ECLI:NL:RBROT:2024:6791
Rechtbank Rotterdam
- Eerste aanleg - meervoudig
- Rechtspraak.nl
Bijzondere bijstand voor warmtekosten en de beoordeling van stookkosten in relatie tot Nibud-prijzengids
In deze zaak heeft de rechtbank Rotterdam op 11 juli 2024 uitspraak gedaan in een geschil over de toekenning van bijzondere bijstand voor warmtekosten. Eiser, die AOW-pensioen en een Aanvullende inkomensvoorziening ouderen ontvangt, heeft een aanvraag ingediend voor warmtetoeslag, die door het college van burgemeester en wethouders van Rotterdam aanvankelijk werd afgewezen. Na bezwaar heeft het college de aanvraag gegrond verklaard en een bedrag van € 1.207,68 toegekend. Eiser heeft hiertegen beroep ingesteld, waarbij hij betoogde dat de berekening van de warmtetoeslag niet correct was, omdat het college zijn werkelijke stookkosten had vergeleken met de Nibud-prijzengids, wat volgens hem niet juist was.
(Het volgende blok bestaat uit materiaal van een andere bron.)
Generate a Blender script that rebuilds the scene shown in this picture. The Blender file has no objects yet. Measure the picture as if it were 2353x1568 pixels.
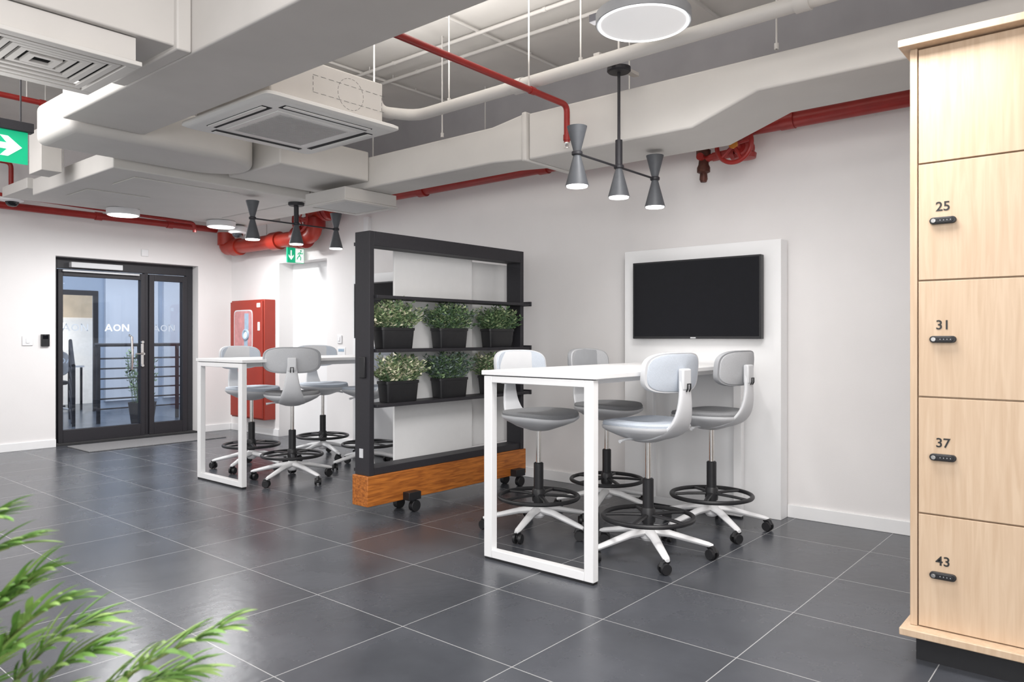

De rechtbank heeft het beroep gegrond verklaard, maar de rechtsgevolgen van het bestreden besluit in stand gelaten. De rechtbank oordeelde dat de berekeningswijze van het college niet in strijd was met eerdere uitspraken van de Centrale Raad van Beroep, en dat de vergelijking met de Nibudrichtlijnen aanvaardbaar was. De rechtbank heeft vastgesteld dat eiser niet aannemelijk heeft gemaakt dat hij benadeeld is door de gekozen berekeningswijze. De rechtbank heeft het college veroordeeld tot vergoeding van het griffierecht en de proceskosten van eiser, die in totaal € 1.750,- bedragen.